Wednesday, February 21, 2007

Ash Wednesday

Ash Wednesday, 2007

It has been my experience that Ash Wednesday is a moment of solemnity in the year. Perhaps not a moment of outright grief, as Good Friday is, but certainly a time to make an attempt at humility, a time to recognize mortality, a time to deny ourselves the comforts of habits and vices and food, and as much as anything else, it’s all done to mark the beginning of this season that has just begun today, Lent.

Lent – this is a church season which most of us have had experience with in the past, and for most of us, maybe even all of us, that experience of Lent has been one of penitence and denial, based on the popular assumption (an assumption embraced by a significant portion of Christians world-wide) that we, the Children of God, are inherently sinful beings.

But this idea, that we are inherently sinful beings – this idea is not native to the Hebrew Scriptures that we call the Old Testament. And it’s not native to the four Gospel accounts of the ministry of Jesus found in the New Testament. And it’s not native to the Early Christian interpretation of this new movement we call Christianity, also found in the New Testament. No, this ‘inherently sinful’ idea came much later, four centuries years later.
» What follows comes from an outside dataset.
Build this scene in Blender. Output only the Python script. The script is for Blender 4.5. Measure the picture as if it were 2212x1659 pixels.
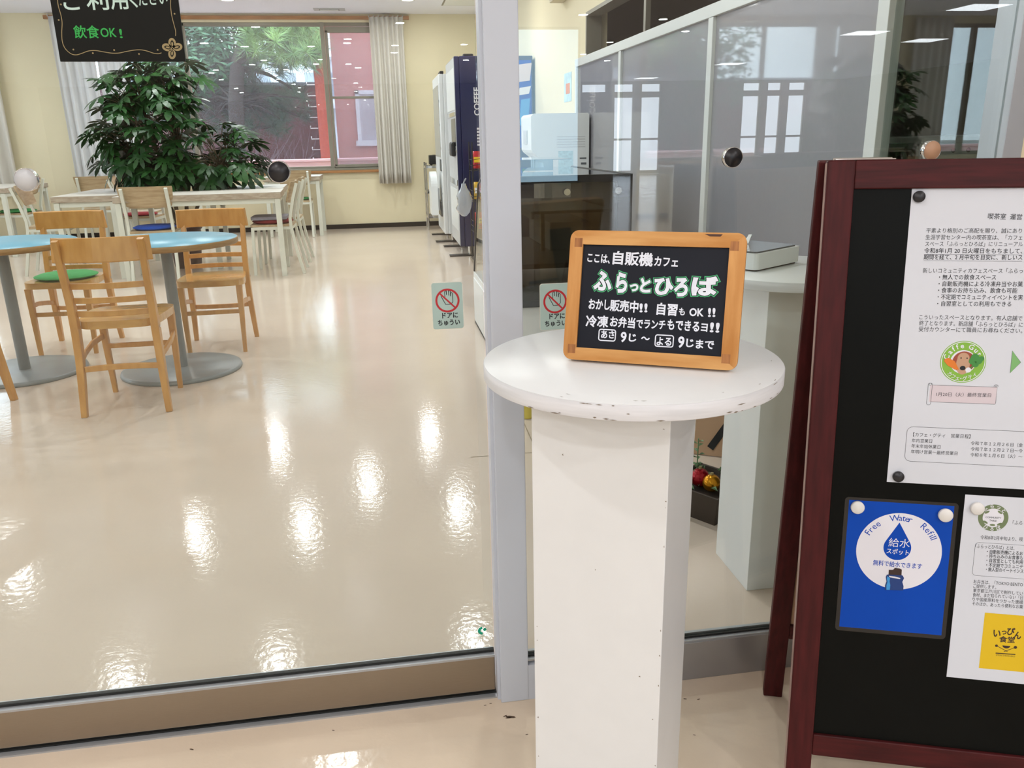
import bpy, math, random
from mathutils import Vector, Matrix

for o in list(bpy.data.objects):
    bpy.data.objects.remove(o, do_unlink=True)
SC = bpy.context.scene
COL = SC.collection
V = Vector
PI = math.pi

# ------------------------------------------------------------------ camera
W_, H_, F_ = 2212, 1659, 1741.5
PITCH, ROLL, YAW, HC = 0.296593, 0.0198462, 0.1527017, 1.15
_cp, _sp, _cy, _sy = math.cos(PITCH), math.sin(PITCH), math.cos(YAW), math.sin(YAW)
FWD = V((_sy*_cp, _cy*_cp, -_sp))
_r = V((_cy, -_sy, 0)); _d = FWD.cross(_r)
RIGHT = math.cos(ROLL)*_r + math.sin(ROLL)*_d
DOWN = -math.sin(ROLL)*_r + math.cos(ROLL)*_d
CAM = V((0, 0, HC))
cam_data = bpy.data.cameras.new('camera')
cam_data.sensor_width = 36; cam_data.lens = F_/W_*36
cam_data.clip_start = 0.02; cam_data.clip_end = 300
cam = bpy.data.objects.new('camera', cam_data); COL.objects.link(cam)
cam.matrix_world = Matrix(((RIGHT.x, -DOWN.x, -FWD.x, CAM.x), (RIGHT.y, -DOWN.y, -FWD.y, CAM.y),
                           (RIGHT.z, -DOWN.z, -FWD.z, CAM.z), (0, 0, 0, 1)))
SC.camera = cam

# ------------------------------------------------------------------ view, world
SC.view_settings.view_transform = 'Standard'
SC.view_settings.look = 'None'
SC.view_settings.exposure = 0.22
SC.view_settings.gamma = 1.0
SC.view_settings.use_curve_mapping = False
wd = bpy.data.worlds.new('overcast_sky'); SC.world = wd; wd.use_nodes = True
bg = wd.node_tree.nodes['Background']
bg.inputs[0].default_value = (0.80, 0.88, 1.0, 1); bg.inputs[1].default_value = 6.0

CEIL = 2.70; YF = 11.41; XR = 1.55; XL = -6.2; YG = 1.475
LAMP_W, LOBBY_W = 11.2, 16.8
LAMPS = []          # (x, y, watts, place) filled here, the fittings are built further down
for x, y in ((-1.0, 7.87), (-2.09, 7.87), (0.62, 7.97), (-3.7, 7.6), (-1.0, 5.5), (-2.1, 5.42), (0.5, 5.52),
             (-0.36, 8.87), (-3.5, 5.4), (-0.5, 4.44), (-1.9, 3.2), (-3.4, 3.2), (0.6, 2.9),
             (-1.57, 10.35), (0.45, 10.3), (-4.9, 6.5), (-4.9, 9.6)):  # the lamp in the far right corner is added to brighten that wall
    LAMPS.append((x, y, LAMP_W*(1.15 if y > 7 else 0.85), 'cafe'))
for x, yv in ((0.41, 12.13), (0.4, 14.9), (0.41, 16.12), (1.57, 14.79), (1.9, 17.64), (-0.39, 14.54), (-0.32, 19.34),
              (-1.16, 18.37), (-2.45, 18.39), (-2.64, 14.5), (-3.64, 20.42), (2.8, 11.36), (4.05, 11.77),
              (4.07, 14.57), (4.11, 16.62), (4.87, 13.08), (4.98, 18.03), (-0.5, 4.44), (-2.2, 4.6), (1.9, 4.5), (0.8, 7.2), (-1.0, 2.5), (-2.4, 2.6), (-3.8, 2.6), (2.4, 2.8), (-4.0, 6.2), (-2.2, 6.2), (-0.4, 6.3), (2.6, 6.2), (4.4, 6.2), (-4.2, 8.4), (-2.4, 8.4), (-0.6, 8.5), (2.8, 8.4), (4.6, 8.4)):  # several lamps near the glass are added to fill the foreground
    LAMPS.append((x, 2.9 - yv, LOBBY_W*(.5 if yv < 3.5 else 1), 'lobby'))
for i, (x, y, w, place) in enumerate(LAMPS):
    ld = bpy.data.lights.new('lamp_light', 'AREA'); ld.shape = 'DISK'; ld.size = 0.12; ld.energy = w
    ld.color = (1.0, 0.99, 1.0) if place == 'cafe' else (0.985, 0.985, 1.0)
    lo = bpy.data.objects.new('lamp_light', ld); COL.objects.link(lo); lo.location = (x, y, CEIL - 0.012)

# ------------------------------------------------------------------ materials
def lin(h):
    h = h.lstrip('#'); o = []
    for k in (0, 2, 4):
        c = int(h[k:k+2], 16)/255
        o.append(c/12.92 if c <= 0.04045 else ((c+0.055)/1.055)**2.4)
    return (*o, 1)

def mat(name, col, rough=0.5, metal=0.0, spec=0.5, coat=0.0, coat_rough=0.05, var=0.0, vscale=8.0, bump=0.0, bscale=60.0,
        grain=None, emit=None, estr=0.0, aniso=0.0, stretch=(1, 1, 1), sub=0.0):
    m = bpy.data.materials.new(name); m.use_nodes = True
    nt = m.node_tree; N, L = nt.nodes, nt.links
    b = N['Principled BSDF']
    c = lin(col) if isinstance(col, str) else col
    b.inputs['Base Color'].default_value = c
    b.inputs['Roughness'].default_value = rough; b.inputs['Metallic'].default_value = metal
    b.inputs['Specular IOR Level'].default_value = spec
    b.inputs['Coat Weight'].default_value = coat; b.inputs['Coat Roughness'].default_value = coat_rough
    b.inputs['Anisotropic'].default_value = aniso
    if emit:
        b.inputs['Emission Color'].default_value = lin(emit); b.inputs['Emission Strength'].default_value = estr
    tc = N.new('ShaderNodeTexCoord'); mp = N.new('ShaderNodeMapping'); mp.inputs['Scale'].default_value = stretch
    L.new(tc.outputs['Object'], mp.inputs['Vector'])
    if grain or var:
        nz = N.new('ShaderNodeTexNoise'); nz.inputs['Scale'].default_value = vscale; nz.inputs['Detail'].default_value = 5
        L.new(mp.outputs[0], nz.inputs['Vector'])
        rp = N.new('ShaderNodeValToRGB')
        if grain:
            c0, c1 = lin(grain), c
        else:
            c0 = tuple(x*(1-var) for x in c[:3]) + (1,); c1 = tuple(min(1, x*(1+var)) for x in c[:3]) + (1,)
        rp.color_ramp.elements[0].position = 0.35; rp.color_ramp.elements[1].position = 0.65
        rp.color_ramp.elements[0].color = c0; rp.color_ramp.elements[1].color = c1
        L.new(nz.outputs['Fac'], rp.inputs[0]); L.new(rp.outputs[0], b.inputs['Base Color'])
    if bump:
        n2 = N.new('ShaderNodeTexNoise'); n2.inputs['Scale'].default_value = bscale; n2.inputs['Detail'].default_value = 3
        L.new(mp.outputs[0], n2.inputs['Vector'])
        bp = N.new('ShaderNodeBump'); bp.inputs['Strength'].default_value = bump; bp.inputs['Distance'].default_value = 0.01
        L.new(n2.outputs['Fac'], bp.inputs['Height']); L.new(bp.outputs[0], b.inputs['Normal'])
    return m

def glass(name, tint, ior=1.5, haze=0.0, hazecol='#c8c8d0', rough=0.0):
    m = bpy.data.materials.new(name); m.use_nodes = True
    nt = m.node_tree; N, L = nt.nodes, nt.links; N.remove(N['Principled BSDF'])
    out = N['Material Output']
    tr = N.new('ShaderNodeBsdfTransparent'); tr.inputs[0].default_value = lin(tint)
    gl = N.new('ShaderNodeBsdfGlossy'); gl.inputs['Roughness'].default_value = rough; gl.inputs[0].default_value = (1, 1, 1, 1)
    fr = N.new('ShaderNodeFresnel'); fr.inputs[0].default_value = ior
    geo = N.new('ShaderNodeNewGeometry')
    # the back side of a thin pane reflects as weakly as its front
    mi = N.new('ShaderNodeMix'); mi.data_type = 'FLOAT'
    L.new(geo.outputs['Backfacing'], mi.inputs[0]); mi.inputs[2].default_value = ior; mi.inputs[3].default_value = 1/ior
    L.new(mi.outputs[0], fr.inputs[0])
    mx = N.new('ShaderNodeMixShader'); L.new(fr.outputs[0], mx.inputs[0])
    src = tr
    if haze:
        df = N.new('ShaderNodeBsdfTranslucent'); df.inputs[0].default_value = lin(hazecol)
        d2 = N.new('ShaderNodeBsdfDiffuse'); d2.inputs[0].default_value = lin(hazecol)
        a = N.new('ShaderNodeMixShader'); a.inputs[0].default_value = 0.5; L.new(df.outputs[0], a.inputs[1]); L.new(d2.outputs[0], a.inputs[2])
        h = N.new('ShaderNodeMixShader'); h.inputs[0].default_value = haze
        L.new(tr.outputs[0], h.inputs[1]); L.new(a.outputs[0], h.inputs[2]); src = h
    L.new(src.outputs[0], mx.inputs[1]); L.new(gl.outputs[0], mx.inputs[2]); L.new(mx.outputs[0], out.inputs[0])
    return m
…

Having said that, while I find it hard, very hard, to subscribe to the idea that we are inherently sinful, I think it is very useful to us all to set aside time every year to be introspective. I think it is very useful to, as our opening prayer puts it, “engage in a fearless moral inventory,” and then seek to be reconciled with God, with other people around ourselves, and to seek to be reconciled within ourselves. Because in the end, Lent isn’t about punishment, and it’s not about denial. It’s about encountering God, and it’s about daring to look unflinchingly at our own soul – unflinchingly, that is, with great honesty, and with great compassion.

And so, if you haven’t decided what to ‘give up’ for Lent, or if you’ve decided not to ‘give up’ anything this time around, or if you’ve already decided to ‘give up’ chocolate, or tobacco, or whatever, I urge you to compare your decision to this idea of encountering God, and looking unflinchingly at your own soul. Does your deicison help you, on a daily basis, to encounter God and …or fearlessly examine your own soul?

If it doesn’t, is it really worth spending your valuable time and energy on?